Wind-blown Snow as a Water Resource
Basics of Blizzards and Snowdrift Control

Blizzard Basics
Wind and snow make a blizzard. That's as basic as we can get. From there on, it's shades of white. Strong winds and steady snowfall make the big ones. But lots of snow moves in strong winds without falling snow, if there's enough snow on the ground and it's not too old and icy. These are ground blizzards, and sometimes they happen even with clear skies above.

That brings us to something most people don't know about blizzards. It's important--it's the key to getting some good from a blizzard. As those tiny ice grains go flying by, they're shrinking--evaporating! Hard to believe? We can't see it happen, can't feel it, but we can measure it with instruments. Even when it's way below cool, and dark-thirty at night, the farther those ice grains blow, the smaller they become.

So how is evaporation the key to managing a blizzard?

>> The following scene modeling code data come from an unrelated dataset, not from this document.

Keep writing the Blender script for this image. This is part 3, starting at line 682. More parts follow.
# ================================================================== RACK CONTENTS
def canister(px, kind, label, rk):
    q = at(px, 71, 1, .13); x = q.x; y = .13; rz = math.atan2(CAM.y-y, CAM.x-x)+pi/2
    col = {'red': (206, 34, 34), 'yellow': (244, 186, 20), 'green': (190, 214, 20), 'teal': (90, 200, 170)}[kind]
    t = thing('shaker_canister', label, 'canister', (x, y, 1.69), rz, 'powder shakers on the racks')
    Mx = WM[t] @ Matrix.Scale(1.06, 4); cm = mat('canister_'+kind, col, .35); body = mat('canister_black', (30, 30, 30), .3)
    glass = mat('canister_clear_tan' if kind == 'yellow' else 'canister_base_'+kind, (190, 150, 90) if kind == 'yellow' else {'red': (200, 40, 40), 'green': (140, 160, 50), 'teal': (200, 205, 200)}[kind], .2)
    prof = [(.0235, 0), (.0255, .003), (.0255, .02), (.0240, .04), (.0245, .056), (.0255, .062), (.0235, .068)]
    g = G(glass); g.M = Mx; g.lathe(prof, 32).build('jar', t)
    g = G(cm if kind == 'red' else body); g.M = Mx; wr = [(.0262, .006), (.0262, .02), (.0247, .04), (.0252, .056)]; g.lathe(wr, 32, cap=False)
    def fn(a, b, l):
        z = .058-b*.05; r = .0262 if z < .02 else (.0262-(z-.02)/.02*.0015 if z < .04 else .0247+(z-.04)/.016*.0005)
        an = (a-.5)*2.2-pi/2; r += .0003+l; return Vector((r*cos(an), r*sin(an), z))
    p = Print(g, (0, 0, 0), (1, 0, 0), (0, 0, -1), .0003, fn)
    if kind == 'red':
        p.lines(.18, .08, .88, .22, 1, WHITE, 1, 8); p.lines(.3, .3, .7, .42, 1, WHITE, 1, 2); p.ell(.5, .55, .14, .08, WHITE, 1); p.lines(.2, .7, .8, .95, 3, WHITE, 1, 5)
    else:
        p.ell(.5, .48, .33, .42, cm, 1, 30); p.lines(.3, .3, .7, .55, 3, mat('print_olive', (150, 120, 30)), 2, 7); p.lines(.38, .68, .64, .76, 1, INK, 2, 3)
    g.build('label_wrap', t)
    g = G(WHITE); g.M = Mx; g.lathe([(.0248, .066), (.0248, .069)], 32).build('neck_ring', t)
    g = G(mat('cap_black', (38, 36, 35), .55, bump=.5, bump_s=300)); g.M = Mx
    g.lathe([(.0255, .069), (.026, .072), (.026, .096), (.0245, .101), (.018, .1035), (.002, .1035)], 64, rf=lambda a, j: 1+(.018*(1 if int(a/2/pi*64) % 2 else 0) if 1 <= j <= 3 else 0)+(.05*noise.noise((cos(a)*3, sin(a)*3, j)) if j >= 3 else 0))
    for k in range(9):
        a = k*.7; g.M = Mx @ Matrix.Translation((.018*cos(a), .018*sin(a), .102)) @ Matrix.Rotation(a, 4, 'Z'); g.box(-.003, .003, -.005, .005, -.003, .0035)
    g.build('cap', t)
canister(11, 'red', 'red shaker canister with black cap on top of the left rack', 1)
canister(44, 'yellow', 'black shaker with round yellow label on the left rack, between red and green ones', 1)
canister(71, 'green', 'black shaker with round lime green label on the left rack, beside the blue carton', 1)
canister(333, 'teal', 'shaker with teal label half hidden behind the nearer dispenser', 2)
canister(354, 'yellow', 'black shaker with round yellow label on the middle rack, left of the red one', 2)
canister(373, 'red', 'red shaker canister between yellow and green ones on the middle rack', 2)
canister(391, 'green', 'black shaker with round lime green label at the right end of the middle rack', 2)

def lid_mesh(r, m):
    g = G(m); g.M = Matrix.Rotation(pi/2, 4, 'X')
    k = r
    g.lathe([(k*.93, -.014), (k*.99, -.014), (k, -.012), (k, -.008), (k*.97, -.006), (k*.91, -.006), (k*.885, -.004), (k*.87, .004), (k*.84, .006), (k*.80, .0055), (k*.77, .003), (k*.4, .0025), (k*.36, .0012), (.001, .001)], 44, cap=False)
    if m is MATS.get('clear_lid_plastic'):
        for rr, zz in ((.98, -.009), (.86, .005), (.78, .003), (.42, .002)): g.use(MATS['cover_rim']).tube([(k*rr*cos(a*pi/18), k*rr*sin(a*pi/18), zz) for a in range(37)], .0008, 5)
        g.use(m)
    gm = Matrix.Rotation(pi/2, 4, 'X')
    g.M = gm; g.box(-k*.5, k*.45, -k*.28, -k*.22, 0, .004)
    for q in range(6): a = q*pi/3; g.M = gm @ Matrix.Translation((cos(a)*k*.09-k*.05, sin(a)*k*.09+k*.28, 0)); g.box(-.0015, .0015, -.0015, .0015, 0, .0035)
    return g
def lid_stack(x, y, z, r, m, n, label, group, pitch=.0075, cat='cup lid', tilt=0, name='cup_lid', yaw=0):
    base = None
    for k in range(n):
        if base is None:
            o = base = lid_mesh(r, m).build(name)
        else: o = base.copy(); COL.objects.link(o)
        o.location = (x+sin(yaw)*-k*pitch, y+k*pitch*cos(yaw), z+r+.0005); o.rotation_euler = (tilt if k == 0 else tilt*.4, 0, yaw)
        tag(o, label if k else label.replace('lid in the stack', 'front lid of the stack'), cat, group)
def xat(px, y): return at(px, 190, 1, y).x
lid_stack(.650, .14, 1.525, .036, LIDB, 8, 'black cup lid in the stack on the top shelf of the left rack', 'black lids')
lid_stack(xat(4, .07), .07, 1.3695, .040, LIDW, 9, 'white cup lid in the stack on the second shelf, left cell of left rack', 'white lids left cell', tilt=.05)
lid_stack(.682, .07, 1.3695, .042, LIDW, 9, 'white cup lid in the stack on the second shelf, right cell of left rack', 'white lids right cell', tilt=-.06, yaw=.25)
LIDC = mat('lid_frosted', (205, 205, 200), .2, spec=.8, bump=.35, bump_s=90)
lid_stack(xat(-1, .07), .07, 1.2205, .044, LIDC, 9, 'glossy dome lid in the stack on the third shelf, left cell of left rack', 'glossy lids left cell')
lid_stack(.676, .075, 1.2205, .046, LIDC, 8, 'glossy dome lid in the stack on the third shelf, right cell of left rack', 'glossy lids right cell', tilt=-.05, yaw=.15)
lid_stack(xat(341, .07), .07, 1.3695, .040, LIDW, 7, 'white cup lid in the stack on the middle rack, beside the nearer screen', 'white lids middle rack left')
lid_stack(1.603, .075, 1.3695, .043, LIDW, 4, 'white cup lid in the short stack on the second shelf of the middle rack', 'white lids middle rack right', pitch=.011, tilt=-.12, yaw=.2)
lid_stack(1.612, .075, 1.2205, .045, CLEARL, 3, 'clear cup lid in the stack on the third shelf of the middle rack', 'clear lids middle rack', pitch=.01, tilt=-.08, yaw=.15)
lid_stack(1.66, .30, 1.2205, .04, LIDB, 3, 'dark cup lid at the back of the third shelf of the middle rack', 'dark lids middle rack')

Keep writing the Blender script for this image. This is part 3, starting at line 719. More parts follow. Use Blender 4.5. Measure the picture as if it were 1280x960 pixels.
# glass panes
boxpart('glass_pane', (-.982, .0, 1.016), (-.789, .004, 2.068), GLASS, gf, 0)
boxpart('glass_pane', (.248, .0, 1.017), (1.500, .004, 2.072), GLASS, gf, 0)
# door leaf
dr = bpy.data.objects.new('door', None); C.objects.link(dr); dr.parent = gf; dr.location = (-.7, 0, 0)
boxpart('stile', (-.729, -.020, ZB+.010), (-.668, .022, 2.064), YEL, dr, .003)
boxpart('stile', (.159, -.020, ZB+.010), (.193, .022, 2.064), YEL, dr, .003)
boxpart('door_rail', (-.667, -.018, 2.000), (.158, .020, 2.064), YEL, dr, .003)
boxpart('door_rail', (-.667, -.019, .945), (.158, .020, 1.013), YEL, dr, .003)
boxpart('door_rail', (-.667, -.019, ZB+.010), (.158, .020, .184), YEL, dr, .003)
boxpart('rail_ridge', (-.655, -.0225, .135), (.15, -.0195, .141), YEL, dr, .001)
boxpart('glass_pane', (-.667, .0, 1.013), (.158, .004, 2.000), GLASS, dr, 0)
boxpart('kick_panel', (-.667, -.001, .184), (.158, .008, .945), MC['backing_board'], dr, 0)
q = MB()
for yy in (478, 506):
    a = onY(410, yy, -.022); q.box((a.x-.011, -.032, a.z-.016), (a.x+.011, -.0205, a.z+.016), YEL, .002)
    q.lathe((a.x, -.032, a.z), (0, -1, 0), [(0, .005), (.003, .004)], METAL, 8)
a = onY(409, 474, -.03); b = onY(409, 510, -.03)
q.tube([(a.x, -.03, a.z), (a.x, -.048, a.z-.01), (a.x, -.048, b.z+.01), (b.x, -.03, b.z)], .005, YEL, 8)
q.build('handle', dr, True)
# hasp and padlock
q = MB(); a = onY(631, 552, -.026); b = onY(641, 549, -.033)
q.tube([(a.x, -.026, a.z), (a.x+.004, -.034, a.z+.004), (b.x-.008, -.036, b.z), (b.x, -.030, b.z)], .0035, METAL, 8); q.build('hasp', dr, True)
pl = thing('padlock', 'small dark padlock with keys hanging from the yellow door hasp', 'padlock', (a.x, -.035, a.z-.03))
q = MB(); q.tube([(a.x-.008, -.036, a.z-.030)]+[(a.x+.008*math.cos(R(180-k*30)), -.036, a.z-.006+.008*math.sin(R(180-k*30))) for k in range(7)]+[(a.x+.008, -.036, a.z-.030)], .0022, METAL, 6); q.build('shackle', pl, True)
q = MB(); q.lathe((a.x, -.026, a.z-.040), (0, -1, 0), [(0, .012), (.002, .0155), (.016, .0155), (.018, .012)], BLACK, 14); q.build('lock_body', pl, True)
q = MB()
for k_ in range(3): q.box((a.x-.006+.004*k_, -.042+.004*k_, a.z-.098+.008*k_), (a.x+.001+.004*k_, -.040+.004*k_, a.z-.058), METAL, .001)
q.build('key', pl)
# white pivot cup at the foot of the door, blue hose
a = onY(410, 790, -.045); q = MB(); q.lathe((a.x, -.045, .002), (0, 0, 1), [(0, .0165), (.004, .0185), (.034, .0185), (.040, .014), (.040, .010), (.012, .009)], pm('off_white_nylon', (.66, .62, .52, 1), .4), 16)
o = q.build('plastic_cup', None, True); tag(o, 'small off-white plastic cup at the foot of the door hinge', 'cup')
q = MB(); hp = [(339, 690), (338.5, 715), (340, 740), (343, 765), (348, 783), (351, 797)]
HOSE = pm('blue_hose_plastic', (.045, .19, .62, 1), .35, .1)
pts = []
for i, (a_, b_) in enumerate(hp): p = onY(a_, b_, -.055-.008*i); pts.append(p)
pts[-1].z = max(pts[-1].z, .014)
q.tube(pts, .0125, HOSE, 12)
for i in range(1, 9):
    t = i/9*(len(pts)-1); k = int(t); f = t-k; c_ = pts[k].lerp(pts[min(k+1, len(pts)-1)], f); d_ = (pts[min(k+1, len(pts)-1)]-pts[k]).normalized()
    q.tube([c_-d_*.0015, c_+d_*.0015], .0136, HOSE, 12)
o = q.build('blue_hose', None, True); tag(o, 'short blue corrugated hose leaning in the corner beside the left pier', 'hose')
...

First, if there's a limit to how far snow blows before it's vaporized, then we've got a chance to build something big enough to catch what comes. Seems like the stuff blows from forever (from Utah to Nebraska, as we say in Wyoming) but that's not so--really! Second, if you can keep it from blowing, not much evaporates, and you can save yourself some water--a lot of water. There are more blizzard basics, but knowing that snow evaporates is the key to blowing snow management.